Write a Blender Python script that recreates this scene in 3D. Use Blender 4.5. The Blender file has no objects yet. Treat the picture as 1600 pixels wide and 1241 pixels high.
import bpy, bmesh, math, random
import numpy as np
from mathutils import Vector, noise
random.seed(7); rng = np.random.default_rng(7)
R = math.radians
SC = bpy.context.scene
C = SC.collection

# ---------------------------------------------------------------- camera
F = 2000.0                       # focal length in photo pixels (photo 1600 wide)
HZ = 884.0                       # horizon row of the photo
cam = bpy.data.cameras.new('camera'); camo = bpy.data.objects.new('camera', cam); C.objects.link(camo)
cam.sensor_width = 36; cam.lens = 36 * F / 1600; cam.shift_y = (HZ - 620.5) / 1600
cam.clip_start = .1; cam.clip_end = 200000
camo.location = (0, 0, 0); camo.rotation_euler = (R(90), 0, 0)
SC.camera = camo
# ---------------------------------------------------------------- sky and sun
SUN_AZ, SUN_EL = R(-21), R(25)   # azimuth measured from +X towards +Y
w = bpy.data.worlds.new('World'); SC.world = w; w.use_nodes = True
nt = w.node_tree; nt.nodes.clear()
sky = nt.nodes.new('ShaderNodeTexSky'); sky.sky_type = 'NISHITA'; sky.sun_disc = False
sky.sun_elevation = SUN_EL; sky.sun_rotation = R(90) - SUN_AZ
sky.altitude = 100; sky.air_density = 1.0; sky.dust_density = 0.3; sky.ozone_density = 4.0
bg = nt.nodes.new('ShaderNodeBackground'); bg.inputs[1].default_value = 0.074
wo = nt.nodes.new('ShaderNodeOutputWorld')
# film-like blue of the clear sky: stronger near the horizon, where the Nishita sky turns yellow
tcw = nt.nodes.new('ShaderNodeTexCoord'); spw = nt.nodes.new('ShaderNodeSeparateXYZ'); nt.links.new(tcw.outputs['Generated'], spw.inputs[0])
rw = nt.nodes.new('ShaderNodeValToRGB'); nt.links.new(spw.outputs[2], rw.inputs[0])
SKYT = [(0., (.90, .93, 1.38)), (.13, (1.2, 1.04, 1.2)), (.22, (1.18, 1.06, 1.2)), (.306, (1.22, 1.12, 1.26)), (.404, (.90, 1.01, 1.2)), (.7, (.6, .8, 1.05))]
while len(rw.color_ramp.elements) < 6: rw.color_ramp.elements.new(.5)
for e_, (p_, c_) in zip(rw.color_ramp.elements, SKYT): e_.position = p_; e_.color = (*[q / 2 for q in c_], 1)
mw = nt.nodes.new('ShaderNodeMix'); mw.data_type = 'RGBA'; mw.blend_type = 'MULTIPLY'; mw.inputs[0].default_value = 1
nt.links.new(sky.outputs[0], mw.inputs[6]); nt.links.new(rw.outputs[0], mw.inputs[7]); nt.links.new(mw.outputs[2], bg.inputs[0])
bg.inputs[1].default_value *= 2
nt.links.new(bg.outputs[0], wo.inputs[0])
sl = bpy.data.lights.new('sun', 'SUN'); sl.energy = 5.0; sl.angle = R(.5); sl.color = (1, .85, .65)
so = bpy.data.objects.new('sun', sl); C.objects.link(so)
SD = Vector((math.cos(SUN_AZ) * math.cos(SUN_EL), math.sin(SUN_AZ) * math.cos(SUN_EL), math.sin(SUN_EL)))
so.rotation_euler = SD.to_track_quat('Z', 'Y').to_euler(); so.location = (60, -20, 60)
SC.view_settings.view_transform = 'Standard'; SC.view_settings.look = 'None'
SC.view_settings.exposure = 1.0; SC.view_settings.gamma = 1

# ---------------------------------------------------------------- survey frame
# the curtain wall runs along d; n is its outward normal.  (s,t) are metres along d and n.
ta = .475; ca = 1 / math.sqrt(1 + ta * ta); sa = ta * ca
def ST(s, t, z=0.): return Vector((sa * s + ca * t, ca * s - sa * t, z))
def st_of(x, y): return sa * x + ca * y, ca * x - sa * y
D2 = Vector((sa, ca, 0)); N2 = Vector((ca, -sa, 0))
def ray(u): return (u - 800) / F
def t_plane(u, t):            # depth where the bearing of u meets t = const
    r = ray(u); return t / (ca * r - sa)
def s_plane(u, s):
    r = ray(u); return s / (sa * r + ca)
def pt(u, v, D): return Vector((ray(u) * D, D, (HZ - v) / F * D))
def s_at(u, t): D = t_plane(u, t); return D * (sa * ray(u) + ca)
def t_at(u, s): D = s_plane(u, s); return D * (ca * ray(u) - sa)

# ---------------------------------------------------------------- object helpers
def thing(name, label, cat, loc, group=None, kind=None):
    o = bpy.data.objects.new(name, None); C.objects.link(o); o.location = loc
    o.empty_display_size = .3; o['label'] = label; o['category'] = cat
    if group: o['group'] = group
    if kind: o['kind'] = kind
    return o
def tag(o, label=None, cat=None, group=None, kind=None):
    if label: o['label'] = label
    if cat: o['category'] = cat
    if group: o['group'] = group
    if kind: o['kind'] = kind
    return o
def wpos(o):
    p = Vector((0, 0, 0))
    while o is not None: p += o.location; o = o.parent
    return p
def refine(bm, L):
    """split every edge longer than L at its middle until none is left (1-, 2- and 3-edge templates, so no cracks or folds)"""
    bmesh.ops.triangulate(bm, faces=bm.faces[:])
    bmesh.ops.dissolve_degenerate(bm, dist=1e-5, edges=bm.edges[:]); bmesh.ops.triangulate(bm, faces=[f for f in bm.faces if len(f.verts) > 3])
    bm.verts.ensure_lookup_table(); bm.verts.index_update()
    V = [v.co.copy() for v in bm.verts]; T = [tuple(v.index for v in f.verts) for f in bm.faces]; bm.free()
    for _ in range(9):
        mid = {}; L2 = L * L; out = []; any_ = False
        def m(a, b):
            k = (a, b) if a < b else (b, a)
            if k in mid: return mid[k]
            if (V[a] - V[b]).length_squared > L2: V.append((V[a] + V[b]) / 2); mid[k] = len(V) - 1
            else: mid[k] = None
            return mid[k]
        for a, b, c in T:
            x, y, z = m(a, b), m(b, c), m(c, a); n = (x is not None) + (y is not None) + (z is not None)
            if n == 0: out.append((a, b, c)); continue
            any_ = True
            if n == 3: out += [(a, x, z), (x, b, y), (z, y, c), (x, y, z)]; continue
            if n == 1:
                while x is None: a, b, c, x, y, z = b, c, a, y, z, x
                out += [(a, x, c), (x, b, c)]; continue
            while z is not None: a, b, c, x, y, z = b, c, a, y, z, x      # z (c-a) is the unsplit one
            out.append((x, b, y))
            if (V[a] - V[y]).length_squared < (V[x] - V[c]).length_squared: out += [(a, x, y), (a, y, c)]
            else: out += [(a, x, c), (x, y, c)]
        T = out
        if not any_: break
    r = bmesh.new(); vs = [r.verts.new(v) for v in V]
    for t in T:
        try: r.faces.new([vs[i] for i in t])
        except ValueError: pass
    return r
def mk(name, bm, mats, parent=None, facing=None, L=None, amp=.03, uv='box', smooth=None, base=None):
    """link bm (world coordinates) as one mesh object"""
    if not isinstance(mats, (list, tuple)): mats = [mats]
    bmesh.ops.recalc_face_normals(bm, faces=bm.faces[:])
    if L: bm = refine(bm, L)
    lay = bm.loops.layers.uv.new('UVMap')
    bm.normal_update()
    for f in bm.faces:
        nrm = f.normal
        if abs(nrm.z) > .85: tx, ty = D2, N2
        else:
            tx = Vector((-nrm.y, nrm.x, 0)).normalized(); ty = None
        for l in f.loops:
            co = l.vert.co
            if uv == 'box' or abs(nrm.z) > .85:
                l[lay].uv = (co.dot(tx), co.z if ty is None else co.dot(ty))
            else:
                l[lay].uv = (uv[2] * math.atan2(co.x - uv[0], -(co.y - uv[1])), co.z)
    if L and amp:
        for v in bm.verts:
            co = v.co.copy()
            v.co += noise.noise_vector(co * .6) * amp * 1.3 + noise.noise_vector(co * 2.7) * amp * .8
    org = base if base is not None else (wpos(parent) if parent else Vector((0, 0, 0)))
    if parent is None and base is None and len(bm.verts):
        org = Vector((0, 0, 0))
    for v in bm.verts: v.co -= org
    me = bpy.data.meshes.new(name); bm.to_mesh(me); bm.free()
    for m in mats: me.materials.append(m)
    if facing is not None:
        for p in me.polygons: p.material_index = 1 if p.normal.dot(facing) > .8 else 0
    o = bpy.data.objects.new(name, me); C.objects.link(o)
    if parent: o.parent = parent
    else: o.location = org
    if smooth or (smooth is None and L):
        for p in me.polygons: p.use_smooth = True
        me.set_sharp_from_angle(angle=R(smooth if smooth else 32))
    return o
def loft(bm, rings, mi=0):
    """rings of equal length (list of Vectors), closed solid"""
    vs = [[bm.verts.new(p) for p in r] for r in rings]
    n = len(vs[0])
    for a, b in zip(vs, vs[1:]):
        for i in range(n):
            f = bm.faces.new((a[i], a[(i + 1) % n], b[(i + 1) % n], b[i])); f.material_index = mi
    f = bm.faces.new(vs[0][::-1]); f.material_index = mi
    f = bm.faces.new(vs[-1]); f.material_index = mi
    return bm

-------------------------

= WHAT IS EXPECTED =
Set down, exactly as written, each line of the data from its opening line through the one containing "C = SC.collection". Output nothing more.

= CORRECT RESULT =
Write a Blender Python script that recreates this scene in 3D. Use Blender 4.5. The Blender file has no objects yet. Treat the picture as 1600 pixels wide and 1241 pixels high.
import bpy, bmesh, math, random
import numpy as np
from mathutils import Vector, noise
random.seed(7); rng = np.random.default_rng(7)
R = math.radians
SC = bpy.context.scene
C = SC.collection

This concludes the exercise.